Mug mug mug. Waah. Zee tell me go aim Golden Key Society.

Tuesday, May 08, 2007

Updated links.

Jus to note for viewers of thy blog.


I've updating my friend's Adelin's link to my blog to her website, helping her to advertise for her jewelery accessories. Better to help advertise than leave it as a broken link...

Also, Ms Cindy's blog has been resurrected yet again. Time to see what this Goldfish has been doing all these while.

Argh, my web3d work. Sian.

Sunday, May 06, 2007

I'm missing something here, am I not?

Time to blog of the events in this week.

Phew. finally finished my PPIS business plan. No need to work on it anymore. And also end of my Computer Security paper. Rony had all of us wear business suits, got a borrowed suit from Ferry. looked really business-like. But I do admit that John and Rony were the most professional-looking of the lot. Had my 1st taste of green tea frappuccino. Yummy. Really loved the taste.

Friday. Had the RMIT-SSA AGM. Got about doing my photographer job. Took helluva pictures. Had lots of fun knowing more people. Went to have dinner with them and watched Spiderman 3 after that. Strained my neck watching the show. Oh yeah, and contributed to Xi Qi's Umbrella Fund...wonder has she bought her umbrella yet?
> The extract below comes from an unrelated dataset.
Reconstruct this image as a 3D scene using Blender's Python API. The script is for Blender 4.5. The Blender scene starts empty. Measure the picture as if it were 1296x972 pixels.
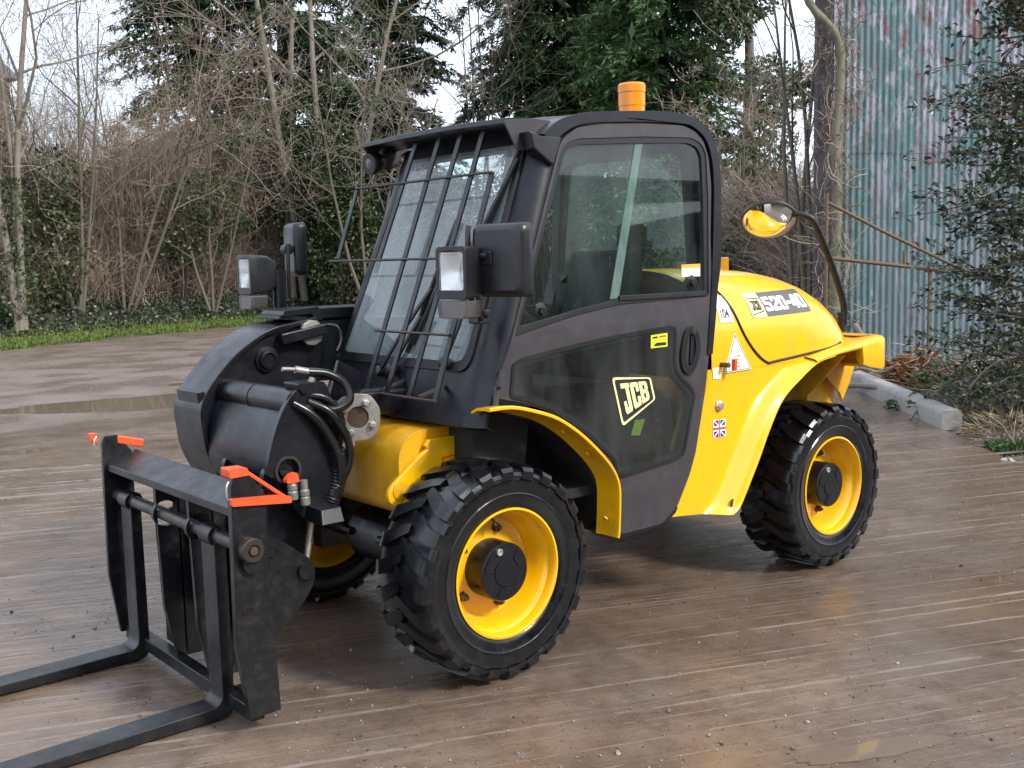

Sat. Felt so lethargic about doing my projects. Really feel like there's something missing in my life. And no thanks to the kid living upstairs. What's missing? I couldn't fathom what could be missing in my life...whats going on? Why am I feeling like this? Feel so lost.

My life's a whirl,
My memories don't thrill.
My past isn't nice,
My heart feels like ice.
My songs pierce thy broken heart,
My life falls down hard.

Sun. Spent half the day in denial again. Aaaah. Where is this anguish coming from? Wanted to do my work. But too dead to continue. Asked my neighbor to go munch ice cream with me in the cold weather. Don't want to go out. Then I wanted to eat dinner outside, was so happy that Alicia was fine with meeting me though she stayed in Southbank. So long never meet her already. Then when I saw her just now, she looked way taller from how I remembered. :P Felt really paiseh ask her come out all the way. Wonder next time can ask her go out again?

Wednesday, May 02, 2007

Sad sad memories.

Was browsing around my com looking for some pictures to use for my Web3D project.

Chanced upon the pictures I took with my ex-girlfriend before I came here. Felt so compelled to look at the pictures, relive the happy times. After that feel so heartbroken.

Stupid me. Why make myself unhappy?

Funny thing is, every one of my friends in Singapore keep asking me, Oei brudder, found a girlfriend yet? Everyone from the typical Singaporeans, Hongkonger, Fillipino, Danish all asked the same question. Argh. Finding a girlfriend is so difficult. I don't have the charm like you guys. I need the feeling for finding a gf to be there, not just find one so happily and get on with life. Bo chemistry, no talk. Some more, find someone here, then end of the year how? I don't like to kenna relationships that end fast. No purpose.

Why don't you guys help me to find one instead?